August 28, 2014 / 1:30 PM / 3 years ago

UPDATE 2-Iron ore rout extends amid tight credit, China futures sink

* Spot iron ore on course to fall to lowest since 2009

* Shanghai rebar futures drop to record low

* Fortescue shares down 4 pct; Rio, BHP at multi-week lows (Recasts, updates prices)

By Manolo Serapio Jr

SINGAPORE, Aug 28 (Reuters) - Spot iron ore hit a two-year low on Thursday and was on course to fall to its lowest since 2009 as tighter credit in China curbed purchases of imported cargoes, and iron ore futures in Dalian slumped to a contract low.

Spot iron ore prices have fallen by more than 34 percent this year as global miners have ramped up output, causing oversupply. The rout has forced Chinese steel mills to resell some cargoes back to the market, adding to the supply excess.
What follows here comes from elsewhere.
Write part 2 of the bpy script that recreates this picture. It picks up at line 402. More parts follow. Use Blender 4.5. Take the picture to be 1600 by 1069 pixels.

Shares of top Australian iron ore producers slid, with Fortescue Metals Group down 4 percent and bigger rivals Rio Tinto and BHP Billiton each dropping more than 1 percent to their lowest since July.

While Chinese demand for the raw material used to make steel has remained firm, there is more than enough domestic supply in the market. Tighter access to bank loans, meanwhile, has made it tougher for buyers to secure fresh import cargoes.

“Steel mills are offloading their long-term contract to us. They are do not want to take cargo from miners as credit is tight,” a trader for an international company in Singapore said.

“Credit is so tight that mills cannot afford to open letters of credit (LCs) for an entire capesize cargo, so they prefer to buy from the ports,” he said.

Chinese banks have been particularly reluctant to grant loans following the launch of an investigation in May of a suspected metals financing fraud at the Qingdao port.

A unit of China’s Shanxi Coal International this week filed the latest lawsuits over the fraud, adding to a complex web of claims and counterclaims to metal that traders say was pledged multiple times to raise funding.


Buyers can purchase smaller volumes of iron ore stored at China’s ports with cash.

Inventory of imported iron ore at China’s major ports stood at 109.7 million tonnes as of Aug. 22, not far below a record high of 113.7 million reached in early July, based on data from industry consultancy SteelHome. SH-TOT-IRONINV

Iron ore for January delivery on the Dalian Commodity Exchange closed down 2.5 percent at 626 yuan ($102) a tonne.

The contract fell as low as 619 yuan during the session, the weakest for a most-active contract since the bourse launched the product in October last year.

Iron ore for immediate delivery to China .IO62-CNI=SI fell 1 percent to $87.30 a tonne, its eighth straight day of decline, according to data compiled by Steel Index.

That was the lowest for iron ore since September 2012 and within striking distance of that year’s low of $86.70. A further slide would bring the price to levels not seen since 2009.

A Reuters poll of analysts in July showed iron ore weakening to as low as $80 a tonne during the third quarter.

A trader based in China’s eastern Shandong province said trading companies were also having difficulty opening letters of credit with banks.

“Even if they do get LCs, it’s a very slow process,” said the trader, who is sitting on 200,000 tonnes of iron ore stocks at ports.

Further losses in steel prices also soured sentiment towards iron ore. The most-traded rebar for January delivery on the Shanghai Futures Exchange fell 1.3 percent to end at 2,937 yuan a tonne, after hitting a record low of 2,926 yuan.